Bénéficiaire d’allocations d’attente depuis 1995, Monsieur A. est convoqué par ACTIRIS en 2008 et ne donne pas suite à la convocation. Il lui est alors notifié qu’il est radié de la liste des demandeurs d’emploi. Il se réinscrit quelques jours plus tard. L’ONEm prend une décision d’exclusion temporaire. Il est alors reconvoqué et ne donne une nouvelle fois pas suite à cette convocation. La décision prise alors est une exclusion pour une durée indéterminée (la première décision portant sur une période de quinze semaines uniquement) et une exclusion du bénéfice des allocations (vu qu’il n’était plus inscrit come demandeur d’emploi).

Deux recours sont introduits par l’intéressé devant le tribunal du travail, qui le déboute.

Il interjette dès lors appel.

Position des parties devant la cour

L’ONEm plaide que l’exclusion pour chômage volontaire n’est pas une sanction. Il s’agit de constater que le comportement du chômeur crée ou aggrave le risque de chômage et qu’il n’a pas droit aux allocations pendant un certain temps. Il plaide également que, s’il fallait considérer les exclusions comme des sanctions, celles-ci n’ont pas un caractère pénal au sens de l’article 6 de la C.E.D.H.

L’intéressé rappelle par contre les éléments permettant de qualifier une mesure de sanction à caractère pénal : il s’agit de la qualification en droit interne, de la nature de la sanction ainsi que de sa gravité. Même si ces mesures ne sont pas expressément qualifiées de sanctions, les deux autres critères sont remplis. Il y a en effet obligation générale de répondre aux convocations et l’exclusion a une portée dissuasive, la sanction étant par ailleurs particulièrement lourde. En conséquence, il demande à la cour de tenir compte de circonstances atténuantes et du caractère véniel des manquements. Il postule ainsi, vu le caractère disproportionné de la sanction, qu’elle soit remplacée par un avertissement ou assortie d’un sursis ou encore qu’elle soit réduite à un minimum de quatre semaines.
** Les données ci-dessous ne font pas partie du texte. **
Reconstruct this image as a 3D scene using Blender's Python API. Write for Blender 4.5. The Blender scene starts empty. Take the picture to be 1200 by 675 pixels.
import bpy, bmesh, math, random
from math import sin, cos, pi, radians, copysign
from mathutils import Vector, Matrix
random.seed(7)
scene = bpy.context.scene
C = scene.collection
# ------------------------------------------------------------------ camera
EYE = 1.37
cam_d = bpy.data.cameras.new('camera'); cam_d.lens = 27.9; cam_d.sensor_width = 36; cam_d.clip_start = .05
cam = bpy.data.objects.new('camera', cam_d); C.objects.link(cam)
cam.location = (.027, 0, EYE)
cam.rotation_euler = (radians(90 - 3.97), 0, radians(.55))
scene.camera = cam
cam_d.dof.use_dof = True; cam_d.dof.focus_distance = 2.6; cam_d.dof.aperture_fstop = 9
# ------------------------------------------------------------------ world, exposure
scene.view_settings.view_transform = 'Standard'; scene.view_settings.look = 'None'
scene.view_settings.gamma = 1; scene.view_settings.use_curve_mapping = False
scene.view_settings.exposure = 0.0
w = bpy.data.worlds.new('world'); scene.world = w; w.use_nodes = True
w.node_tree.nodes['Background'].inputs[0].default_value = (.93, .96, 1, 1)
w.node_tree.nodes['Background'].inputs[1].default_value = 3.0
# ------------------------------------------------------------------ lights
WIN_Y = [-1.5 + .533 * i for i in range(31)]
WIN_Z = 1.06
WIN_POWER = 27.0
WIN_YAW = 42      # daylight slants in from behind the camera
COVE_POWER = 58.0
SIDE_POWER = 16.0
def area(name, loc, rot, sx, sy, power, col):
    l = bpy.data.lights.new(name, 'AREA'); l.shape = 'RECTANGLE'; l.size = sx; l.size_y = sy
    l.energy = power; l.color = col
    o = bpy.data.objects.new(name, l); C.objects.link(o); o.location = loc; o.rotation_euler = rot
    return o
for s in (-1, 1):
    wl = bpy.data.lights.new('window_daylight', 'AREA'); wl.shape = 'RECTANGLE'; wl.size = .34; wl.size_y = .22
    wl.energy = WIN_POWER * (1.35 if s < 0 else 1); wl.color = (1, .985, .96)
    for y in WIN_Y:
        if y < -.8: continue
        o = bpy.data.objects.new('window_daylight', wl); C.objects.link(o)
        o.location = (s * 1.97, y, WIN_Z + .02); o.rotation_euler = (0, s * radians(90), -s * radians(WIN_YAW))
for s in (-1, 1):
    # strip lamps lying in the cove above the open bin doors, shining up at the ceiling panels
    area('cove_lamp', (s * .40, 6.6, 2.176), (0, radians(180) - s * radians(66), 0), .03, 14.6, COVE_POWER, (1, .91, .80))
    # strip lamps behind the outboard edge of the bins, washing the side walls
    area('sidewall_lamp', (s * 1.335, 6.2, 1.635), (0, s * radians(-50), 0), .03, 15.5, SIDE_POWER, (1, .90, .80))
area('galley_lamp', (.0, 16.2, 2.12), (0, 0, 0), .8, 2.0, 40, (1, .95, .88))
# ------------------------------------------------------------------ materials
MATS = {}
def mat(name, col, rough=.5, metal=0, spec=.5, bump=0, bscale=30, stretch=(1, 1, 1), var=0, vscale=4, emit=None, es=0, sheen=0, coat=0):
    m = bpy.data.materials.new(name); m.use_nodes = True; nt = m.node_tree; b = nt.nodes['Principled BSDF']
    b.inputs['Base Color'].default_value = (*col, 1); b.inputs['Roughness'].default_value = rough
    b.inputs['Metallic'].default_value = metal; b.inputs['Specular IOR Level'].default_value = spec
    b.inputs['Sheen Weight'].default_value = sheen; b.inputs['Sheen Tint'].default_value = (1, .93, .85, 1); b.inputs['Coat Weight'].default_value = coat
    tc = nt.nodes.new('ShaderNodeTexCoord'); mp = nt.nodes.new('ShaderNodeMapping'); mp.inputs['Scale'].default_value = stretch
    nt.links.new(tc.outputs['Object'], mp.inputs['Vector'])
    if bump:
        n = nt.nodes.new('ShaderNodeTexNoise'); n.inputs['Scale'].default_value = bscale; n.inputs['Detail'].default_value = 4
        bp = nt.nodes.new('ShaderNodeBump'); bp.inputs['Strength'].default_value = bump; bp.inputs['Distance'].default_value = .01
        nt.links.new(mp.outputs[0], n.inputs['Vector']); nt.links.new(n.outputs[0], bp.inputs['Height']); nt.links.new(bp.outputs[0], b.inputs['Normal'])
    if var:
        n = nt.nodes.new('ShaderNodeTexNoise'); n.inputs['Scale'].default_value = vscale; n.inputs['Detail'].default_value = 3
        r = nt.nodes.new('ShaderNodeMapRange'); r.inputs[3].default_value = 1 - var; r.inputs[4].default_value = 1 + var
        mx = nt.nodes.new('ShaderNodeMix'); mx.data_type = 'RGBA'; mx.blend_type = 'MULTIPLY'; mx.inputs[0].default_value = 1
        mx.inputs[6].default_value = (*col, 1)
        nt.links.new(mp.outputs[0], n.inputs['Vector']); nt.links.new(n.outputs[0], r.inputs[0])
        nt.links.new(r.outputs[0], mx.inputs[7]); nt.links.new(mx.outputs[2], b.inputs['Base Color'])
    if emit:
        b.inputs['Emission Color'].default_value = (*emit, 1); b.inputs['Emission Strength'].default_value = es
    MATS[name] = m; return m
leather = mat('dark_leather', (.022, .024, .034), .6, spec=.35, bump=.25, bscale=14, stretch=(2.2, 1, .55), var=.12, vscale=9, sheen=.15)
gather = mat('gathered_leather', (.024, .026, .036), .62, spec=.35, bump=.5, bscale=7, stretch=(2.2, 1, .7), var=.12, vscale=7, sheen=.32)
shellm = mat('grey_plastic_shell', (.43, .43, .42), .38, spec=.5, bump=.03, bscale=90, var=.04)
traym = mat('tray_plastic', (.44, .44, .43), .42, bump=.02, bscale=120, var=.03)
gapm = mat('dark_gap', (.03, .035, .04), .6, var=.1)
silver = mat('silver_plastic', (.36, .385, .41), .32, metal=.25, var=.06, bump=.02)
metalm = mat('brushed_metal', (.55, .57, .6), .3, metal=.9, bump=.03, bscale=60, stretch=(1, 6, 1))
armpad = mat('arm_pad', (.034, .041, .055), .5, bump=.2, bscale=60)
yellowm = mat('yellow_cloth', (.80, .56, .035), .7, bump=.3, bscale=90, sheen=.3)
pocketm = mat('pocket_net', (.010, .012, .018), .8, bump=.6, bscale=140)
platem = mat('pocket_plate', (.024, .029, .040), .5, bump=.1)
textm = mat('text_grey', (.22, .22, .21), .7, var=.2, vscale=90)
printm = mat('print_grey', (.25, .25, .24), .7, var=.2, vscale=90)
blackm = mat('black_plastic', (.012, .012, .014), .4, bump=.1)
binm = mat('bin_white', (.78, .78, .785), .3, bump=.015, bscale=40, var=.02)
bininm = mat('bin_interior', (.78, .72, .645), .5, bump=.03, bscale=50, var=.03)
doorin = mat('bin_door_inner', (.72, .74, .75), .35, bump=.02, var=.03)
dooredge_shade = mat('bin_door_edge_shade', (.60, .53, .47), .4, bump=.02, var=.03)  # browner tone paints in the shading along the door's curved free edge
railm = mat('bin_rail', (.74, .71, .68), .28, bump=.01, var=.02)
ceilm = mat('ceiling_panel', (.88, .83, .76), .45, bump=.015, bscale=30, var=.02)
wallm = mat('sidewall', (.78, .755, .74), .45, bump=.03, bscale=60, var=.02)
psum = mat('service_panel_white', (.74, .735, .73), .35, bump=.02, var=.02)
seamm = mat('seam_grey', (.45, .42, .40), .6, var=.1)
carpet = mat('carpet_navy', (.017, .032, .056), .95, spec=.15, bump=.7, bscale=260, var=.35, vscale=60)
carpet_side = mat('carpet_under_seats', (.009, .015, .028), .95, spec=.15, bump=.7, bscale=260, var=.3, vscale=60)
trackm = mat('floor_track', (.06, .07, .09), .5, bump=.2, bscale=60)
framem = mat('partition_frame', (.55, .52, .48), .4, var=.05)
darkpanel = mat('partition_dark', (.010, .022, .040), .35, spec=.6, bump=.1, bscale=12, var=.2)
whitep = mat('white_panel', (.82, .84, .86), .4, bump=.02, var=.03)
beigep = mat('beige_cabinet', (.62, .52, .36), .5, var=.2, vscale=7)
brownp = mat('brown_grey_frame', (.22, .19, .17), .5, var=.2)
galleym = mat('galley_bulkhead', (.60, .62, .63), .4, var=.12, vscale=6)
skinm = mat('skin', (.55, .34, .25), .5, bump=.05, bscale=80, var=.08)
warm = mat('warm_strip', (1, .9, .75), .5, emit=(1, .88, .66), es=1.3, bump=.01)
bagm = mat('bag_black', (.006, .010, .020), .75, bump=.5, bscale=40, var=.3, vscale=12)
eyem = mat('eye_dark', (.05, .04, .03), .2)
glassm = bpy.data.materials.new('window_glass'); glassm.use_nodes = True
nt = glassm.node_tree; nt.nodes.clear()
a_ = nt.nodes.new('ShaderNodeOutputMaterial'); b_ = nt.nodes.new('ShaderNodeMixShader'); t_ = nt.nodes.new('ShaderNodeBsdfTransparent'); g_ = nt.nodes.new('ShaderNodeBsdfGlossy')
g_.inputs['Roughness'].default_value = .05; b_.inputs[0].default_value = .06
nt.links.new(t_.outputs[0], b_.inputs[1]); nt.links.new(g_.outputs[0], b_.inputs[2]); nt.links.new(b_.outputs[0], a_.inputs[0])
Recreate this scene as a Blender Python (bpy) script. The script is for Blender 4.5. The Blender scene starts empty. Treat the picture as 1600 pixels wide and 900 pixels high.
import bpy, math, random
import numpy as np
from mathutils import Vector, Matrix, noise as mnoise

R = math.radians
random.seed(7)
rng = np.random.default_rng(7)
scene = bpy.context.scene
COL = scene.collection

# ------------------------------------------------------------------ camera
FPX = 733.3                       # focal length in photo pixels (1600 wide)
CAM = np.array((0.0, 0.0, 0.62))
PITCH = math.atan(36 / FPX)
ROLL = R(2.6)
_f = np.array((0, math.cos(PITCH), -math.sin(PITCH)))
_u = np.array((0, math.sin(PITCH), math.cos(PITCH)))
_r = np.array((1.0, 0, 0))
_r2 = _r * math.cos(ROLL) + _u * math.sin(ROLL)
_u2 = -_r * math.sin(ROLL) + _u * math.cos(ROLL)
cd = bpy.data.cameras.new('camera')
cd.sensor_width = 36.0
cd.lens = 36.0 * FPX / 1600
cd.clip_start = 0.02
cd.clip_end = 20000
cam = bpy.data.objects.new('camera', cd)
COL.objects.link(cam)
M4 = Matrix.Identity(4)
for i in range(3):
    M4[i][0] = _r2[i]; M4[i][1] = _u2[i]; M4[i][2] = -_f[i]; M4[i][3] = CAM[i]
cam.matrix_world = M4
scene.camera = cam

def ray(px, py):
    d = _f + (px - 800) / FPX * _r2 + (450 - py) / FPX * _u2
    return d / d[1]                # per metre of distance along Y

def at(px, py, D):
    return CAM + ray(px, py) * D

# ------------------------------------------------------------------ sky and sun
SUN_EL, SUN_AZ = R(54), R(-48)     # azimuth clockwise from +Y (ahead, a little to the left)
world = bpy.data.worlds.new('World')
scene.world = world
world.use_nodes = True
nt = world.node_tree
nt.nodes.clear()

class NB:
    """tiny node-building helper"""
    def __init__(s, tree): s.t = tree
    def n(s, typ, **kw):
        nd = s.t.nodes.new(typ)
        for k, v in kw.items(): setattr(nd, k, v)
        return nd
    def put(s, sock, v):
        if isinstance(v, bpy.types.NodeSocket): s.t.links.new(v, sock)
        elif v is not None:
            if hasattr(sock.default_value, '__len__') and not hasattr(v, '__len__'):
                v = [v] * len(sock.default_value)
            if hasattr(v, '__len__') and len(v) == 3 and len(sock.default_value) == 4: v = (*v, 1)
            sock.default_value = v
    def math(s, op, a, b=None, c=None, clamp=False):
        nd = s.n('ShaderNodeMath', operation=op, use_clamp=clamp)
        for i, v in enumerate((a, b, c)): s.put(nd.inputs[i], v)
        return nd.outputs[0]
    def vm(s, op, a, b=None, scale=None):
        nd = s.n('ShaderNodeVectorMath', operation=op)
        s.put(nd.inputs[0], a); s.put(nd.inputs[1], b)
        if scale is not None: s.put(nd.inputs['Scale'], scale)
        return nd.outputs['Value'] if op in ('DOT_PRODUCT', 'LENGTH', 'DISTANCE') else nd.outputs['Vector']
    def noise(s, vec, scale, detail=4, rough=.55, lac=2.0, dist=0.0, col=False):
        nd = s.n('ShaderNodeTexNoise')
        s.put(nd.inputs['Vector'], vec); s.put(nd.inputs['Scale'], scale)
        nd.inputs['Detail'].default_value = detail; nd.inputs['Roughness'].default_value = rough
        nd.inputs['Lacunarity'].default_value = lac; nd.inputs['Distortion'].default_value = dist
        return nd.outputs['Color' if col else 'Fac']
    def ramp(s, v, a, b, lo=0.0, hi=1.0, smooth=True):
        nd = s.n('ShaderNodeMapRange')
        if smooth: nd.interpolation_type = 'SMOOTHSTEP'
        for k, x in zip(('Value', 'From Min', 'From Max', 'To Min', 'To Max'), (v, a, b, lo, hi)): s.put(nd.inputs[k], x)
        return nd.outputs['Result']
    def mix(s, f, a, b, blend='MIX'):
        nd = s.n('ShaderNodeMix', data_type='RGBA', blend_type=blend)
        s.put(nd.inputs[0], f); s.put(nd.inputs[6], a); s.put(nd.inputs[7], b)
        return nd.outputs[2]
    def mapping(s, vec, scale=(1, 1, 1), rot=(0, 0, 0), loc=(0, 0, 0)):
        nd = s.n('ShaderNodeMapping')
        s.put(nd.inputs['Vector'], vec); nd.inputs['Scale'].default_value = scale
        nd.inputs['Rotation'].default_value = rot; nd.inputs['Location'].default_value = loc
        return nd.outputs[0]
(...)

Positon du Ministère public

Le Ministère public renvoie à l’arrêt du 5 mai 2011 de la Cour constitutionnelle (C. Const., 5 mai 2011, arrêt n° 66/2011), qui a rappelé que les garanties contenues à l’article 6 de la C.E.D.H. n’exigent pas que, en outre, toute personne à qui est infligée une sanction administrative qualifiée de pénale au sens de cet article puisse se voir appliquer les mêmes mesures d’adoucissement de la peine que celles dont bénéficie la personne à laquelle est infligée une sanction qualifiée de pénale au sens du droit interne. En conséquence, même si le caractère de sanction à titre répressif était reconnu, la juridiction du travail n’est pas pour autant autorisée à remplacer les exclusions par un avertissement ou à les assortir d’un sursis.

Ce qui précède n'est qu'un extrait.